Toronto

Ontario Municipal Board review could tip scales away from developers

Some Torontonians are hopeful that the OMB review announced yesterday will lead to radical changes in how the tribunal, which hears applications and appeals related to land use planning laws, is run.

Province launched review Tuesday with the promise of more deference to municipalities

Ted Nixon says a provincial review of the Ontario Municipal Board 'has to happen.' (Ted Nixon)

Ted Nixon welcomes an announcement by the province Wednesday that it's launching a review of the Ontario Municipal Board (OMB).

After all, the Toronto homeowner has had three years to think about why the review "has to happen."

In 2013, the OMB, which hears applications and appeals related to land-use planning laws, allowed a builder to put two large houses behind his North York house, even though the City of Toronto had rejected the building application because it violated city bylaws.

"They wanted something like 13 or 17 variances — I mean, the houses were not at all in keeping with the neighbourhood — and they got them all approved. You've got to be kidding," Nixon said.  

Coun.

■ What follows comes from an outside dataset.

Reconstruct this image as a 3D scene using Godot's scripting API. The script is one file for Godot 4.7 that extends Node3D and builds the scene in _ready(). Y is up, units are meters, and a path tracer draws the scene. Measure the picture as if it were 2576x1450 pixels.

Josh Matlow, who represents Ward 22, St. Paul's, says it's a story he sees all the time in Toronto.

"Time and time again, council will make a decision that a developer will simply not like," he said, "and they'll go to the OMB, and far too often, they'll get their way."

Matlow and Nixon are both hopeful that the OMB review announced Wednesday by the province will lead to radical changes in how the tribunal is run.

A Toronto man said the OMB allowed a builder to put two large houses behind his North York house, even though the city had rejected the building application because it violated city bylaws. (Ted Nixon)

They aren't the only ones; in March, 40 municipalities passed motions calling for major changes to the land use tribunal.

At the announcement, Municipal Affairs Minister Bill Mauro said the government is considering giving more deference on decision-making to local councils.

That would make it harder for developers to go around municipal decisions and appeal to the OMB to intervene.

Matlow said he would like to see change start with a demand that the board comply with the city's official plan, instead of merely requiring them to "have regard" for them.

He'd also like residents like Nixon and developers to be on a "more equitable playing field."

"Right now, financially, it's really, really difficult for the average resident or group of residents to challenge a deep-pocketed developer," he said.